## begin
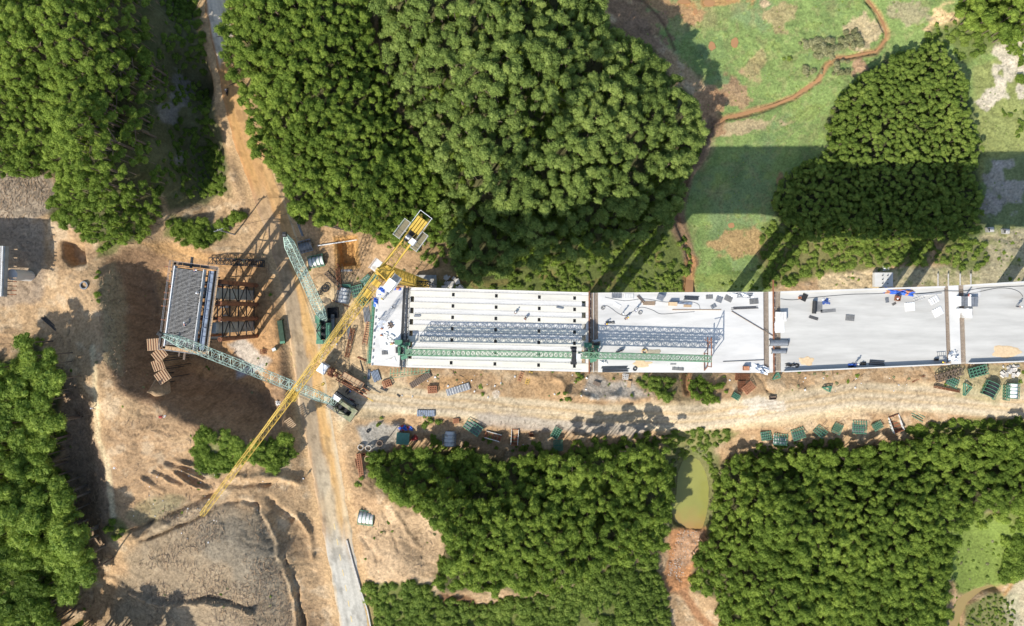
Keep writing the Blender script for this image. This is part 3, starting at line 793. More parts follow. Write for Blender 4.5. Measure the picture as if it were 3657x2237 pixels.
# tyre tracks and drag marks
for i, (pts, gap) in enumerate((
    ([(420, 1700), (520, 1650), (640, 1590), (720, 1550)], 14), ([(430, 1760), (560, 1700), (640, 1640)], 14), ([(360, 1560), (460, 1600), (560, 1580), (680, 1600)], 13),
    ([(1210, 1400), (1300, 1392), (1400, 1410), (1600, 1428), (1850, 1452), (2150, 1478), (2500, 1476), (2800, 1436), (3050, 1396), (3300, 1404), (3657, 1436)], 15),
    ([(1190, 1480), (1260, 1440), (1400, 1440), (1600, 1458), (1850, 1480), (2150, 1504), (2500, 1504), (2800, 1466), (3050, 1424), (3300, 1436), (3657, 1466)], 15),
    ([(1700, 1440), (1760, 1400), (1850, 1370), (1900, 1345)], 14), ([(1640, 1440), (1700, 1390), (1760, 1350)], 14), ([(1130, 1380), (1180, 1330), (1200, 1250), (1230, 1180)], 14),
    ([(1150, 1000), (1180, 940), (1170, 860)], 14), ([(2900, 1430), (3000, 1380), (3120, 1350)], 14), ([(3000, 1500), (3200, 1440), (3400, 1400)], 14), ([(1320, 2040), (1400, 2000), (1480, 1940)], 12),
    ([(300, 1060), (250, 1150), (240, 1260), (300, 1340)], 13), ([(120, 1120), (200, 1080), (280, 960)], 13), ([(2560, 700), (2640, 600), (2760, 520), (2900, 420)], 13), ([(600, 900), (760, 950), (900, 1000)], 13))):
    for o_ in (-gap / 2, gap / 2):
        band([(a + o_ * .5, b + o_) for a, b in pts], (.30, .215, .135) if i != 14 else (.22, .22, .10), 2.4, 2.4, 3, .38, i, 5)
streak = np.abs(fbm(X * .9 - Y * .5, Y * 1.3 + .5 * X, 3.2, 4, 113) - .5) * 2
streak2 = np.abs(fbm(X * .5 + Y * .9, Y * .5 - X * 1.2, 1.8, 4, 117) - .5) * 2
C *= (1 - .30 * (1 - sstep(0, .10, streak)) * (C[..., 0] > .2) * sstep(.42, .55, fbm(X, Y, 13, 3, 118)))[..., None]
C *= (1 - .22 * (1 - sstep(0, .10, streak2)) * (C[..., 0] > .2))[..., None]
# fine mottling of the soil
dirtness = (C[..., 0] > .2)
fl0 = np.zeros(X.shape)
m0_ = near(PX, PY, H0, 60)
d0_, _ = line_dist(PX[m0_], PY[m0_], H0)
fl0[m0_] = 1 - sstep(42, 60, d0_)
C *= ((0.82 + .36 * N2) * (1 - .65 * fl0) + .94 * .65 * fl0)[..., None]
C *= (0.86 + .28 * N3)[..., None]

# relief: rough bare earth, smoother haul road
rough = np.where(dirtness, 1.0, .4)
road_line = [(-60, 2)]
ZR = (fbm(X, Y, 6, 4, 111) - .5) * .95 * rough
ZR += (fbm(X * .6 + Y * .5, Y - .4 * X, 1.3, 3, 112) - .5) * .26 * rough
rg = np.abs(fbm(X * .9 - Y * .5, Y * 1.3 + .5 * X, 3.2, 4, 113) - .5) * 2
ZR -= (.22 * (1 - sstep(0, .12, rg)) - .05) * rough * sstep(.42, .6, fbm(X, Y, 16, 2, 114))
flat = np.zeros(X.shape)
mh = near(PX, PY, H0, 60)
dh, _ = line_dist(PX[mh], PY[mh], H0)
flat[mh] = 1 - sstep(42, 66, dh)
ZR *= 1 - .94 * flat
sdm = poly_sdf(PX, PY, [(2450, 420), (3000, 300), (2950, 560), (2780, 640), (2700, 1000), (2500, 1000), (2450, 700)])
ZR *= 1 - .6 * (sdm < 0)
ZR *= np.clip((200 - np.hypot(X, Y) * .6) / 60, .2, 1)

# ------------------------------------------------------------------ the paved road: centre line, half widths
ROAD = [(742, -420, 34, 2.5), (745, -100, 34, 2.5), (768, 0, 36, 2.5), (785, 100, 36, 2.3), (810, 220, 36, 2.0), (838, 350, 38, 1.6), (868, 460, 40, 1.2), (905, 570, 42, .6), (955, 700, 46, 0), (1010, 850, 46, 0), (1048, 1000, 46, 0), (1075, 1150, 48, 0),
        (1100, 1300, 50, 0), (1122, 1450, 50, 0), (1148, 1600, 49, 0), (1185, 1800, 48, 0), (1222, 2000, 46, 0), (1264, 2237, 45, 0), (1290, 2400, 45, 0), (1330, 2800, 45, 0)]
RC = np.array([[*W(a, b, z)[:2], w * 1.1 * (CAM_H - z) / FPX, z] for a, b, w, z in ROAD])
# resample with Catmull-Rom
rp = []
for i in range(1, len(RC) - 2):
    for t_ in np.arange(0, 1, 1 / 24):
        p0, p1, p2, p3 = RC[i - 1], RC[i], RC[i + 1], RC[i + 2]
        rp.append(p1 + .5 * t_ * (p2 - p0 + t_ * (2 * p0 - 5 * p1 + 4 * p2 - p3 + t_ * (3 * (p1 - p2) + p3 - p0))))
RP = np.array(rp)
mr_ = (X > -110) & (X < -25)
dr, zr = line_dist(X[mr_], Y[mr_], [tuple(a[:2]) for a in RP[::6]], [a[3] for a in RP[::6]])
tt = 1 - sstep(3.6, 6.5, dr)
ZR[mr_] *= 1 - tt
Z[mr_] = Z[mr_] * (1 - tt) + (zr - .06) * tt
Z += ZR
Z[:, :] = np.where(np.hypot(X, Y) > 5000, 0, Z)
PX, PY = px_of(X, Y, Z)
mm3 = dr < 9
C[mr_] = C[mr_] * (1 - (1 - sstep(4.0, 6.0, dr))[:, None] * .6) + np.array((.52, .34, .17)) * ((1 - sstep(4.0, 6.0, dr))[:, None] * .6)


def ground_z(x, y):
    """Terrain height at a place."""
    x = np.atleast_1d(np.asarray(x, float))
    y = np.atleast_1d(np.asarray(y, float))
    i = np.clip(np.searchsorted(GX, x) - 1, 0, len(GX) - 2)
    j = np.clip(np.searchsorted(GY, y) - 1, 0, len(GY) - 2)
    fx = np.clip((x - GX[i]) / (GX[i + 1] - GX[i]), 0, 1)
    fy = np.clip((y - GY[j]) / (GY[j + 1] - GY[j]), 0, 1)
    return (Z[j, i] * (1 - fx) + Z[j, i + 1] * fx) * (1 - fy) + (Z[j + 1, i] * (1 - fx) + Z[j + 1, i + 1] * fx) * fy


def G(px, py, up=0.0):
    """Point on the ground that the photograph shows at px, py (up: height of the looked-at top above the ground)."""
    z = 0.0
    for _ in range(12):
        w = W(px, py, z + up)
        z = .5 * z + .5 * float(ground_z(w.x, w.y)[0])
    w = W(px, py, z + up)
    return Vector((w.x, w.y, float(ground_z(w.x, w.y)[0])))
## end
*Aim of the exercise:* Print out the lines exactly, skipping any picture.

*Worked solution:*
Keep writing the Blender script for this image. This is part 3, starting at line 793. More parts follow. Write for Blender 4.5. Measure the picture as if it were 3657x2237 pixels.
# tyre tracks and drag marks
for i, (pts, gap) in enumerate((
    ([(420, 1700), (520, 1650), (640, 1590), (720, 1550)], 14), ([(430, 1760), (560, 1700), (640, 1640)], 14), ([(360, 1560), (460, 1600), (560, 1580), (680, 1600)], 13),
    ([(1210, 1400), (1300, 1392), (1400, 1410), (1600, 1428), (1850, 1452), (2150, 1478), (2500, 1476), (2800, 1436), (3050, 1396), (3300, 1404), (3657, 1436)], 15),
    ([(1190, 1480), (1260, 1440), (1400, 1440), (1600, 1458), (1850, 1480), (2150, 1504), (2500, 1504), (2800, 1466), (3050, 1424), (3300, 1436), (3657, 1466)], 15),
    ([(1700, 1440), (1760, 1400), (1850, 1370), (1900, 1345)], 14), ([(1640, 1440), (1700, 1390), (1760, 1350)], 14), ([(1130, 1380), (1180, 1330), (1200, 1250), (1230, 1180)], 14),
    ([(1150, 1000), (1180, 940), (1170, 860)], 14), ([(2900, 1430), (3000, 1380), (3120, 1350)], 14), ([(3000, 1500), (3200, 1440), (3400, 1400)], 14), ([(1320, 2040), (1400, 2000), (1480, 1940)], 12),
    ([(300, 1060), (250, 1150), (240, 1260), (300, 1340)], 13), ([(120, 1120), (200, 1080), (280, 960)], 13), ([(2560, 700), (2640, 600), (2760, 520), (2900, 420)], 13), ([(600, 900), (760, 950), (900, 1000)], 13))):
    for o_ in (-gap / 2, gap / 2):
        band([(a + o_ * .5, b + o_) for a, b in pts], (.30, .215, .135) if i != 14 else (.22, .22, .10), 2.4, 2.4, 3, .38, i, 5)
streak = np.abs(fbm(X * .9 - Y * .5, Y * 1.3 + .5 * X, 3.2, 4, 113) - .5) * 2
streak2 = np.abs(fbm(X * .5 + Y * .9, Y * .5 - X * 1.2, 1.8, 4, 117) - .5) * 2
C *= (1 - .30 * (1 - sstep(0, .10, streak)) * (C[..., 0] > .2) * sstep(.42, .55, fbm(X, Y, 13, 3, 118)))[..., None]
C *= (1 - .22 * (1 - sstep(0, .10, streak2)) * (C[..., 0] > .2))[..., None]
# fine mottling of the soil
dirtness = (C[..., 0] > .2)
fl0 = np.zeros(X.shape)
m0_ = near(PX, PY, H0, 60)
d0_, _ = line_dist(PX[m0_], PY[m0_], H0)
fl0[m0_] = 1 - sstep(42, 60, d0_)
C *= ((0.82 + .36 * N2) * (1 - .65 * fl0) + .94 * .65 * fl0)[..., None]
C *= (0.86 + .28 * N3)[..., None]

# relief: rough bare earth, smoother haul road
rough = np.where(dirtness, 1.0, .4)
road_line = [(-60, 2)]
ZR = (fbm(X, Y, 6, 4, 111) - .5) * .95 * rough
ZR += (fbm(X * .6 + Y * .5, Y - .4 * X, 1.3, 3, 112) - .5) * .26 * rough
rg = np.abs(fbm(X * .9 - Y * .5, Y * 1.3 + .5 * X, 3.2, 4, 113) - .5) * 2
ZR -= (.22 * (1 - sstep(0, .12, rg)) - .05) * rough * sstep(.42, .6, fbm(X, Y, 16, 2, 114))
flat = np.zeros(X.shape)
mh = near(PX, PY, H0, 60)
dh, _ = line_dist(PX[mh], PY[mh], H0)
flat[mh] = 1 - sstep(42, 66, dh)
ZR *= 1 - .94 * flat
sdm = poly_sdf(PX, PY, [(2450, 420), (3000, 300), (2950, 560), (2780, 640), (2700, 1000), (2500, 1000), (2450, 700)])
ZR *= 1 - .6 * (sdm < 0)
ZR *= np.clip((200 - np.hypot(X, Y) * .6) / 60, .2, 1)

# ------------------------------------------------------------------ the paved road: centre line, half widths
ROAD = [(742, -420, 34, 2.5), (745, -100, 34, 2.5), (768, 0, 36, 2.5), (785, 100, 36, 2.3), (810, 220, 36, 2.0), (838, 350, 38, 1.6), (868, 460, 40, 1.2), (905, 570, 42, .6), (955, 700, 46, 0), (1010, 850, 46, 0), (1048, 1000, 46, 0), (1075, 1150, 48, 0),
        (1100, 1300, 50, 0), (1122, 1450, 50, 0), (1148, 1600, 49, 0), (1185, 1800, 48, 0), (1222, 2000, 46, 0), (1264, 2237, 45, 0), (1290, 2400, 45, 0), (1330, 2800, 45, 0)]
RC = np.array([[*W(a, b, z)[:2], w * 1.1 * (CAM_H - z) / FPX, z] for a, b, w, z in ROAD])
# resample with Catmull-Rom
rp = []
for i in range(1, len(RC) - 2):
    for t_ in np.arange(0, 1, 1 / 24):
        p0, p1, p2, p3 = RC[i - 1], RC[i], RC[i + 1], RC[i + 2]
        rp.append(p1 + .5 * t_ * (p2 - p0 + t_ * (2 * p0 - 5 * p1 + 4 * p2 - p3 + t_ * (3 * (p1 - p2) + p3 - p0))))
RP = np.array(rp)
mr_ = (X > -110) & (X < -25)
dr, zr = line_dist(X[mr_], Y[mr_], [tuple(a[:2]) for a in RP[::6]], [a[3] for a in RP[::6]])
tt = 1 - sstep(3.6, 6.5, dr)
ZR[mr_] *= 1 - tt
Z[mr_] = Z[mr_] * (1 - tt) + (zr - .06) * tt
Z += ZR
Z[:, :] = np.where(np.hypot(X, Y) > 5000, 0, Z)
PX, PY = px_of(X, Y, Z)
mm3 = dr < 9
C[mr_] = C[mr_] * (1 - (1 - sstep(4.0, 6.0, dr))[:, None] * .6) + np.array((.52, .34, .17)) * ((1 - sstep(4.0, 6.0, dr))[:, None] * .6)


def ground_z(x, y):
    """Terrain height at a place."""
    x = np.atleast_1d(np.asarray(x, float))
    y = np.atleast_1d(np.asarray(y, float))
    i = np.clip(np.searchsorted(GX, x) - 1, 0, len(GX) - 2)
    j = np.clip(np.searchsorted(GY, y) - 1, 0, len(GY) - 2)
    fx = np.clip((x - GX[i]) / (GX[i + 1] - GX[i]), 0, 1)
    fy = np.clip((y - GY[j]) / (GY[j + 1] - GY[j]), 0, 1)
    return (Z[j, i] * (1 - fx) + Z[j, i + 1] * fx) * (1 - fy) + (Z[j + 1, i] * (1 - fx) + Z[j + 1, i + 1] * fx) * fy


def G(px, py, up=0.0):
    """Point on the ground that the photograph shows at px, py (up: height of the looked-at top above the ground)."""
    z = 0.0
    for _ in range(12):
        w = W(px, py, z + up)
        z = .5 * z + .5 * float(ground_z(w.x, w.y)[0])
    w = W(px, py, z + up)
    return Vector((w.x, w.y, float(ground_z(w.x, w.y)[0])))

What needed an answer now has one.